Tuesday, April 27, 2010

27 April 2010 : Less is Beautiful

Pagi ini saya melanjutkan film "Everybody's fine" yang tersisa semalam. Saya cukup terkejut karena di paruh kedua film ini memberikan pelajaran lain dalam hidup saya. Dikisahkan bahwa semua anak-anak Frank secara tidak sadar berusaha untuk menjadi "orang" seperti yang diharapkan ayah mereka. Mereka ingin membuat bangga ayah mereka. Kenyataannya, apa yang dicita-citakan sang ayah tidak selalu mudah diraih. Seorang anak lakinya malah akhirnya meninggal overdosis karena merasa tidak dapat menjadi seperti yang diharapkan. Sang Ayah menyesali dengan berkata,"padahal saya hanya ingin menjadi seorang ayah yang baik..."

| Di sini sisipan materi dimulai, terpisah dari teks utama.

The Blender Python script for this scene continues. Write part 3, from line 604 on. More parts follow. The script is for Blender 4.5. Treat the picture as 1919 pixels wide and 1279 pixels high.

Saya bergidik. Saya ingat apa yang terjadi pada diri saya sendiri. Ibu dan ayah saya luar biasa inginnya bahwa ke lima anak mereka bisa menjadi dokter. Buat mereka, dokter adalah pekerjaan yang paling mulia di dunia. Selain mulia, menurut versi mereka dokter menempati urutan atas dalam perolehan respek di masyarakat yang menempatkan pengguna jas putih ini di urutan atas dalam status sosial. Begitu gencarnya mereka menanamkan cita-cita dokter dalam diri kami, sehingga tanpa sadar kami dipacu untuk menjadi dokter. Sebagai anak, tak ada satu pun niat kami mengecewakan orang tua, bahkan kami ingin membanggakan mereka. Apa yang terjadi kemudian?

Kakak tertua saya sekolah kedokteran hingga tingkat 5 di Trisakti dan menjadi kebanggaan keluarga sampai ia menyatakan capai dan ingin melanjutkan studi kedokterannya di Belgia. Di sana ia harus mengulang beberapa mata pelajaran utama, dan mungkin karena muak, ia justru banting stir diam-diam mengambil desain interior. Ia tak ada kabar soal hal ini. Kami yang di Indonesia selalu berpikir semuanya berjalan lancar dan baik-baik saja, hingga paman saya yang ahli jantung dari Belanda berlibur ke Indonesia dan dengan sangat hati-hati memberitahu bahwa si sulung gagal jadi dokter. Ia kini menjadi desainer interior yang handal. Kakak kedua saya cukup membangkang. Walau pun wanita, ia lebih memilih menjadi insinyur elektro dari pada dokter. Kakak laki-laki saya adalah pewujud cita-cita orang tua. Ia menjadi dokter spesialis akupunktur yang sangat mumpuni. Kakak ke empat saya menjadi dokter namun kemudian menolak panggilan spesialisasi kejiwaan meskipun terus didesak oleh ibu saya. Kini giliran anak-anaknya yang dicekoki jadi dokter. Satu cucunya sudah menjadi dokter dan kini sedang didorong menjadi dokter spesialis jantung, mengikuti jejak kakak ibu. Saya sendiri, sengaja membangkang dengan tidak mengerjakan soal ujian dengan benar, dan memilih jurusan keguruan sebagai ungkapan pembangkangan saya. Sekali lagi saya akhirnya jadi dokter... andus.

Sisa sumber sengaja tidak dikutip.